I am looking for some help please - is anybody able to give me a clue as to how I can achieve what I need quicker than what I'm already doing?

Description is:

Two tables and their fields.
   CLIENT
       CLIENT_ID   
       HIRE_STATUS

   HIRE
       CLIENT_ID
       HIRE_OUT
       HIRE_RETURN

They are linked together via a CLIENT_ID field. It's a one-to-many relationship.

Any given client can hire a widget.
The date they hire it out is HIRE_OUT, and the date it is returned is HIRE_RETURN
They may hire it for one day, or they might hire it for several days. 
They may have hired it a few days ago and as it's not yet returned so whilst the HIRE_OUT data is populated, the HIRE_RETURN date is still empty.

What I'm trying to do is to establish from the CLIENT table if a client currently has a widget out. I achieved this in a cumbersome way by:

1. Flicking back to the HIRE table to the related records,
2. Locating the most recent hire entry after having been sorted,
3. Determining if the hire was closed (populated HIRE_RETURN field)
4. Returning to the CLIENT table (layout) and updating the HIRE_STATUS field.
Very manual and clumsy - I know.

I am looking for the likes of a calculation (or any method really) that will read the most recent HIRE record without having to go to another layout.
Is there a function that will allow me to read specific fields, from the last (most recent) record from a related (sorted) table so as to estbalish the current hire status?

Any help is appreciated.
Thanks,
Greg


 

How about counting the HIRE::HIRE_OUT values and comparing that to the count of HIRE::HIRE_RETURN? 

Note that this requires you to fill the HIRE_RETURN field after settling a case of loss, for example.

 

Another option is to do what you said in the title: count the related records (i.e. the HIRE::CLIENT_ID field) and use that to check the value of the HIRE::HIRE_RETURN field in the last record using the GetNthRecord() function (this is assuming your relationship is unsorted).

 

Edited by comment

  • Author

Hi Comment

Thank you again for your help. :)

What I failed to mention too - my apologies - was that there is a HIRE_TYPE and that was a value of DAILY or PERIOD, so if DAILY was used then the HIRE_RETURN was not used. I'm thinking of changing that so both HIRE_OUT and HIRE_RETURN are both populated with the same date with a daily hire so that an empty field definitely means a widget is still out for hire. Much cleaner I suppose.

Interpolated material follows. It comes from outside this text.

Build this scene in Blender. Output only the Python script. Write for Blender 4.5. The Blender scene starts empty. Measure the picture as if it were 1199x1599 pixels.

I originally had that method you suggested, but with the way it was recorded (see above) counting the populated fields did not work.

Thank you.

Greg

3 minutes ago, Greg Hains said:

if DAILY was used then the HIRE_RETURN was not used.

Do you not record the fact of the widget being returned in any way?  

  • Author

You're right Comment.
It is assumed (awesome attitude in a logical world, lol) that the widget was returned that day. It's not failed in that respect, but now they want to report on it, the wheels fall off.

My post now turns from requiring a tricky method to going back to basics.

Thank you. :-)  Appreciated as always.

Greg

 

5 minutes ago, Greg Hains said:

It is assumed ... that the widget was returned that day

Well, if you wanted you could support such assumption by auto-filling the HIRE_RETURN field for them when they select DAILY as the HIRE_TYPE. Or use a calculation field that would be true if HIRE_RETURN is filled or HIRE_TYPE is DAILY. Not the best practice, IMHO, but it's their business rules. 

 

  • Author

I agree Comment. I will put that to them.

It was their decision to not do it in the first place (apparently), but it's only going to cause (me) headaches - it's already a discrepancy in the logic.